Simenon
July 14th, 2009, 09:06 PM
I'm not sure how many Villagers try to get creative with brushes - that is attempting to use a brush for a purpose other than that for which it might seem to be most commonly employed. Perhaps I am just late to the game, but here are a couple of "tricks" that I use rather often:
1) Using Bokeh brushes with a nice flowery color to add simulated flowers to a field or fence line. Yes, you could employ any odd-shaped brush, but it is often quicker to use a Bokeh brush which allows the placement of many "flowers" to be inserted at once. If the coverage area is large, rotating the brush now and then will help to disguise any repeat patterns, and colors can be mixed up if desired. Depending on your picture, you may have to slightly blur to avoid getting hexagonal shaped "flowers", but this tactic works best on background areas where the precise shape of things is beyond a sharp focus area.
2) Using smoke brushes to simulate wisps of hair or even fly-away hair that may have been lost in doing an extraction. Because of their translucent nature, smoke brushes often work better than regular hair brushes for this purpose. Use a hair color appropriate to the subject's own natural hair.
3) Using flare brushes to simulate the white spider lines in the iris of an eye. These are often quite vague or lost altogether in many photos, but this trick works especially nice in portraits and close-up shots, and it is generally faster than painting individual stroke lines. Paint with white, erase any spillover on to eyelids, etc. A slight blur often helps to enhance the edit.
4) Using a cloud brush to create a blue sky on a photo with no evidently distinct sky. Most experienced Elements users are aware that there any number of ways to replace a colorless, vague sky with something more picturesque. One simple and quick way to do this is to use a soft cloud brush set to an appropriate blue color, and to simply plant a few colored clouds over the drab sky in the picture. Adjust opacity and blend mode to suit. Generally the darkening group of blend modes yields the best results if a blend mode is to be employed; often Normal works quite satisfactorily.
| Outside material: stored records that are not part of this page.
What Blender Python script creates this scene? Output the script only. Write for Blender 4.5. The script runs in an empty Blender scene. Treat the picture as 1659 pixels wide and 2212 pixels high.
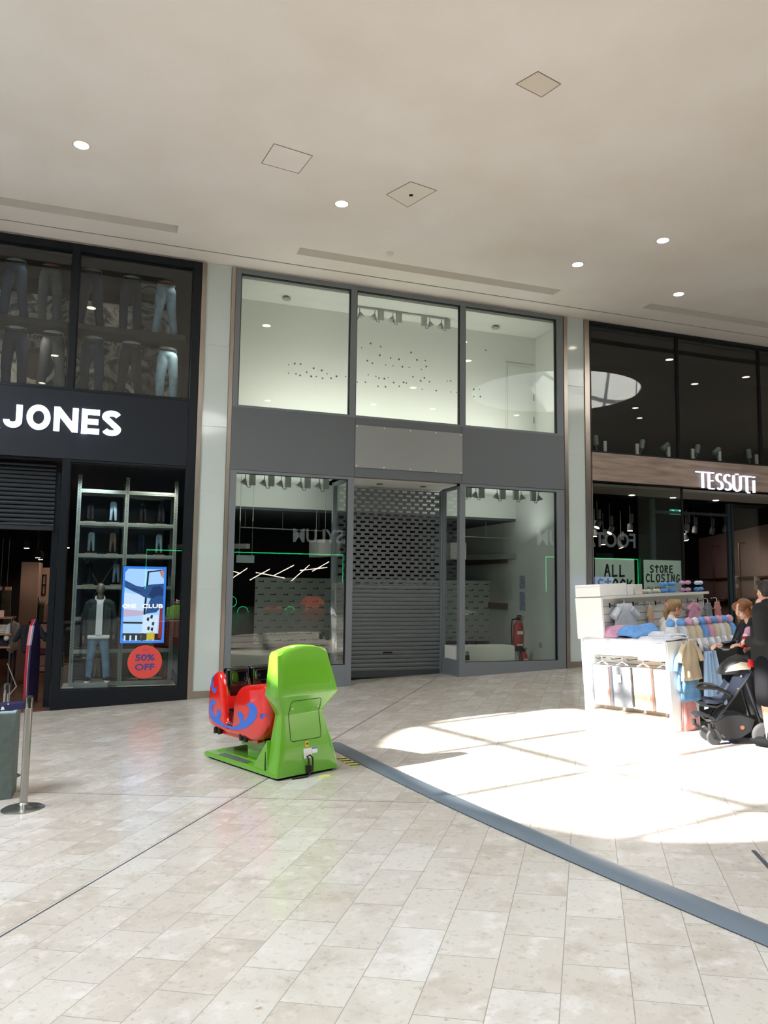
import bpy, bmesh, math, random
from math import radians, pi, sin, cos, tan, atan2, sqrt
from mathutils import Vector, Matrix
from mathutils.geometry import tessellate_polygon
random.seed(7)
SC = bpy.context.scene
COL = SC.collection
# ------------------------------------------------------------------ camera
W_, H_, F_ = 1659.0, 2212.0, 1660.0
CAMP = Vector((0, 0, 2.015))
YAW, PIT, ROL = radians(19.60125), radians(5.47345), radians(0.72602)
_f = Vector((sin(YAW)*cos(PIT), cos(YAW)*cos(PIT), sin(PIT)))
_r = Vector((cos(YAW), -sin(YAW), 0)); _u = _r.cross(_f)
CR = cos(ROL)*_r + sin(ROL)*_u; CU = -sin(ROL)*_r + cos(ROL)*_u; CF = _f
cam = bpy.data.cameras.new('camera'); camo = bpy.data.objects.new('camera', cam); COL.objects.link(camo)
m3 = Matrix((CR, CU, -CF)).transposed()
camo.matrix_world = Matrix.Translation(CAMP) @ m3.to_4x4()
cam.sensor_fit = 'VERTICAL'; cam.sensor_height = 36.0; cam.lens = 36.0*F_/H_
cam.clip_end = 200; SC.camera = camo
# ------------------------------------------------------------------ view, world, sun, skylight daylight
SC.view_settings.view_transform = 'Standard'; SC.view_settings.look = 'None'
SC.view_settings.exposure = 0.22; SC.view_settings.gamma = 1.0
try: SC.view_settings.use_curve_mapping = False
except Exception: pass
cy = SC.cycles
cy.use_denoising = True
cy.max_bounces = 8; cy.diffuse_bounces = 4; cy.glossy_bounces = 4; cy.transmission_bounces = 4; cy.transparent_max_bounces = 24
cy.sample_clamp_indirect = 4.0; cy.caustics_reflective = False; cy.caustics_refractive = False
wd = bpy.data.worlds.new('sky'); SC.world = wd; wd.use_nodes = True
wd.node_tree.nodes['Background'].inputs[0].default_value = (0.62, 0.78, 1.0, 1)
wd.node_tree.nodes['Background'].inputs[1].default_value = 1.4
SUN_E, SKY_E = 23.0, 950.0
def lamp(name, kind, loc, energy, color=(1, 1, 1), size=0.1, direction=(0, 0, -1), spot=None, size_y=None, blend=0.5):
    l = bpy.data.lights.new(name, kind); l.energy = energy; l.color = color
    if kind == 'AREA':
        l.shape = 'DISK' if size_y is None else 'RECTANGLE'; l.size = size
        if size_y: l.size_y = size_y
    elif kind == 'SUN': l.angle = radians(0.6)
    else: l.shadow_soft_size = size
    if kind == 'SPOT': l.spot_size = radians(spot or 60); l.spot_blend = blend
    o = bpy.data.objects.new(name, l); COL.objects.link(o); o.location = loc
    o.rotation_euler = Vector(direction).to_track_quat('-Z', 'Y').to_euler()
    return o
SUND = Vector((1.0, 0.0, -0.7)).normalized()
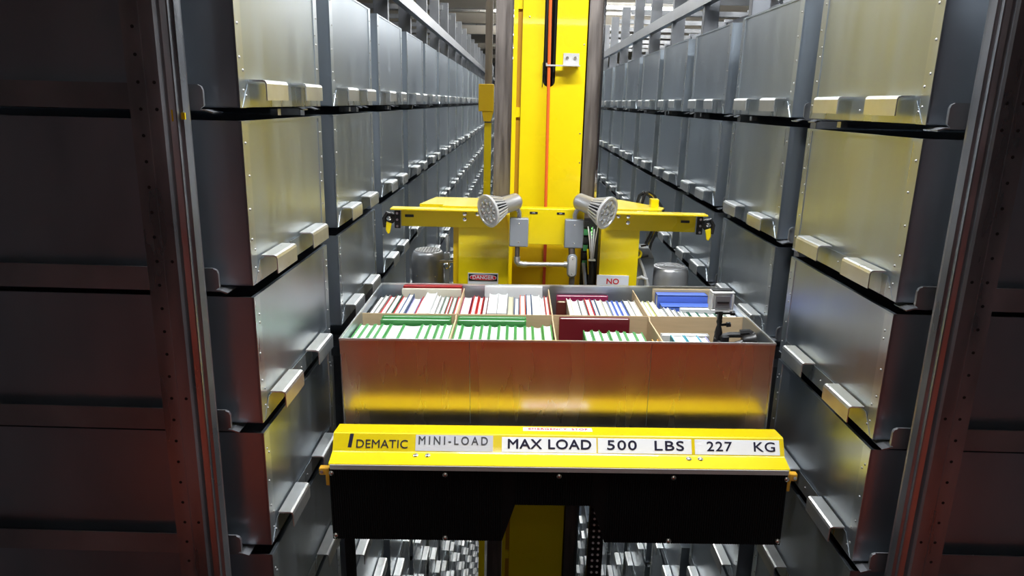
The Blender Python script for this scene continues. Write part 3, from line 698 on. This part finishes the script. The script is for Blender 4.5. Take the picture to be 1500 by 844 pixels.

The formerly vague sky areas now become "clouds" and the painted clouds are now open patches of blue sky.
With any of these edits do not neglect blend modes and opacity settings to achieve the most effective result. Applying these edits on a blank layer adds editing control.
So there you have a few of my favorite tricks. Perhaps other Villagers may wish to share some of their favorite brush strategies.
~ Simenon
1) Using Bokeh brushes with a nice flowery color to add simulated flowers to a field or fence line. Yes, you could employ any odd-shaped brush, but it is often quicker to use a Bokeh brush which allows the placement of many "flowers" to be inserted at once. If the coverage area is large, rotating the brush now and then will help to disguise any repeat patterns, and colors can be mixed up if desired. Depending on your picture, you may have to slightly blur to avoid getting hexagonal shaped "flowers", but this tactic works best on background areas where the precise shape of things is beyond a sharp focus area.
2) Using smoke brushes to simulate wisps of hair or even fly-away hair that may have been lost in doing an extraction. Because of their translucent nature, smoke brushes often work better than regular hair brushes for this purpose. Use a hair color appropriate to the subject's own natural hair.
3) Using flare brushes to simulate the white spider lines in the iris of an eye. These are often quite vague or lost altogether in many photos, but this trick works especially nice in portraits and close-up shots, and it is generally faster than painting individual stroke lines. Paint with white, erase any spillover on to eyelids, etc. A slight blur often helps to enhance the edit.
4) Using a cloud brush to create a blue sky on a photo with no evidently distinct sky. Most experienced Elements users are aware that there any number of ways to replace a colorless, vague sky with something more picturesque. One simple and quick way to do this is to use a soft cloud brush set to an appropriate blue color, and to simply plant a few colored clouds over the drab sky in the picture. Adjust opacity and blend mode to suit. Generally the darkening group of blend modes yields the best results if a blend mode is to be employed; often Normal works quite satisfactorily. The formerly vague sky areas now become "clouds" and the painted clouds are now open patches of blue sky.
With any of these edits do not neglect blend modes and opacity settings to achieve the most effective result. Applying these edits on a blank layer adds editing control.
So there you have a few of my favorite tricks. Perhaps other Villagers may wish to share some of their favorite brush strategies.